The second stage was the campaign of that referendum itself: a focus on immigration over-riding a wider debate about free trade, and underpinned by the tempting and vague claim that, in an unstable, unfair world, control could be taken back. With any deal dependent on the agreement of twenty eight other countries, it has already proved a hollow victory.

For the last few months, these consequences of these two stages have dominated discussion, generating heat, but not light about what happens next. Neither has anything helped to bring back together those who feel their lives are increasingly at the mercy of a political and economic elite and those who fear Britain is retreating from being a world leader to a back water.

Little wonder the analogy most commonly and easily reached for by commentators has been that of a divorce. They speculate our coming separation from our EU partners is going to be messy, combative and rancorous. Trash talk from some - including those in charge of negotiating -  further feeds this perception. That’s why it is time for all sides to push onto Brexit part three: the practical stage. How and when is it actually going to happen?

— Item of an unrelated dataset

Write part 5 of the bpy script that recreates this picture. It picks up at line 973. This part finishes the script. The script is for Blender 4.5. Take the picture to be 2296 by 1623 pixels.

A more constructive framework to use than marriage is one of a changing business, rather than a changing relationship. Whatever the solid economic benefits of EU membership, the British people decided the social and democratic costs had become too great. So now we must adapt.

Brexit should be as much about innovating in what we make and create as it is about seeking to renew our trading deals with the world. New products must be sought alongside new markets. This doesn’t have to mean cutting corners or cutting jobs, but it does mean being prepared to learn new skills and invest in helping those in industries that are struggling to make this leap to move on. The UK has an incredible and varied set of services and products to offer the world, but will need to focus on what we do well and uniquely here to thrive. This is easier said than done, but can also offer hope. Specialising and skilling up also means we can resist those who want us to jettison hard-won environmental and social protections as an alternative. 

Most accept such a transition will take time. But what is contested is that it will require openness. However, handing the public a done deal - however well mediated - will do little to address the division within our country. Ensuring the best deal in a way that can garner the public support it needs to work requires strong feedback channels. That is why transparency about the government's plans for Brexit is so important. Of course, a balance needs to be struck with the need to protect negotiating positions, but scrutiny by parliament- and by extension the public- will be vital. With so many differing factors at stake and choices to be made, MPs have to be able and willing to bring their constituents into the discussion not just about what Brexit actually entails, but also what kind of country Britain will be during and after the result - and their role in making it happen. 

Those who want to claim the engagement of parliament and the public undermines the referendum result are still in stages one and two of this debate, looking for someone to blame for past injustices, not building a better future for all. Our Marmite may be safe for the moment, but Brexit can’t remain a love it or hate it phenomenon. It’s time for everyone to get practical.